Details of her lesbian intimacies contained within Anne’s diaries date back to her early teenage days, at boarding school. Upon moving back to Shibden she instigated several other relationships with women and proved a rather skilled seductress, with an almost smug self-assurance: “Yet my manners are certainly peculiar, not all masculine but rather softly gentleman-like. I know how to please this fair maiden of mine”, she wrote in 1820. Her relationship with Marianna Lawton, who Anne loved intensely, was most notable, lasting for over a decade. Tragically for Anne, Marianna decided to move away and marry a man of great wealth. Yet for many years after this, the women continued to see each other, arranging surreptitious hotel room meetings.

In light of Anne’s diaries it can be suggested that there may have been a higher than expected number of women who self-identified – if only covertly – as same-sex attracted in Regency England. However, as the conventions of the era denied women the means for financial independence, it was much easier to resort to finding a wealthy husband, than to fight for the right to lead an atypical lifestyle.

Anne Lister enjoyed a final companionship with a Yorkshire lady in a similar position of inherited fortune, Miss Anne Walker, and the pair lived in an arrangement that was essentially a marriage. In 1834 they visited a church, asking the priest to perform a ceremony in which they exchanged rings and commemorated their love for each other. Whether they told the priest the weight of what they were doing is dubious, however it is interesting to imagine same-sex marriage occurring almost 200 years ago.

Miss Lister attracted some unkind attention when she started to become a serious competitor in the coal mining business, and her male rivals agitated by her success, began to provoke rumours about the nature of her private life. However, it is arguable that they weren’t necessarily offended by her sexuality, but merely by the fact she was a woman intent on filling a traditionally male role. Either way, her unflinching quest to live at odds with societal norms, sanctions Anne Lister as a fascinating historical figure both from queer and feminist standpoints.

In their later years Miss Lister and Miss Walker became keen mountaineers, voyaging on many abroad adventures. At the age of 49, whilst travelling through thick Eastern European snow, Anne caught a fever, which proved fatal. Miss Walker was left with the arduous task of returning her lover’s body to England, a journey that took more than six months to complete.

In the 1890s, John Lister, a relative of Anne’s who now lived at Shibden Hall, discovered and decoded her diaries, shocked at what he read. By coincidence, he was homosexual himself, and ironically the 1890s were an era that was less progressively accepting of homosexuality than Anne’s era. Thus, John Lister feared public scrutiny would turn upon himself if he released the diaries. Urged to burn them by a friend, Lister instead chose to bury the books deep within the bowels of the Shibden Hall library. They would again be discovered, in the 1930s and 1960s respectively, yet these later discoverers were also made anxious by the lascivious nature of what they found and they were not published. It wasn’t until 1988 that Helena Whitbread managed to fully translate and finally publish Lister’s diaries. When they were first released, detractors claimed that their graphic detailing of lesbian sexuality was surely a hoax, yet supporting documentary evidence soon refuted these claims.

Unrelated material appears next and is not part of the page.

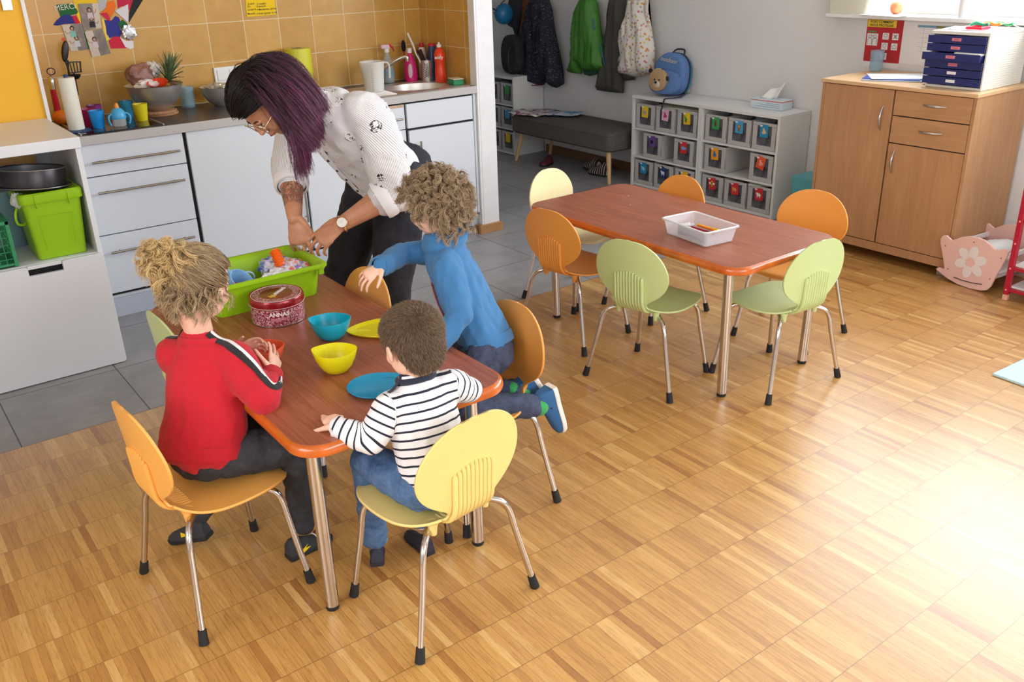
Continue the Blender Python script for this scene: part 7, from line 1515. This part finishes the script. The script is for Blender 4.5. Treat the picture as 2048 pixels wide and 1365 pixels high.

Anne Lister’s significance as a self-conscious, self-accepting homosexual woman in a staunchly tradition-bound time is a remarkable story, and has gained her the title of first modern lesbian. We should consider ourselves lucky that we live in an era that is fascinated by Anne’s story, rather than horrified by it. However, we may also lament the fact that we are still shrugging off the political weight that denies certain rights to people on the basis of their sexuality. Hence, the thought of a same-sex marriage occurring in 1834 seems quite extraordinary, and the very existence of Anne Lister rips to shreds the genteel petticoat that is modern society’s ideas of the Regency period.

3 thoughts on “the first modern lesbian

  1. I’m really interested that they were more threatened by her as a business rival than a lesbian.

    Are you able to get any extracts of this diary? It would be rather illuminating I’m sure..

  2. Pingback: The first modern lesbian | Kimberley Thomson

  3. Anne wasn’t the first high-profile millionair lesbian, that accolade probably goes to Mary Stuart. She had a long term affair with Sarah Churchill, wife of a prominent soldier, and great-great… grandmother of Winston. Thus the Churchills became prominent aristocrats, and Blenheim Palace became home. It has a great big “Welcome” mat at the front door!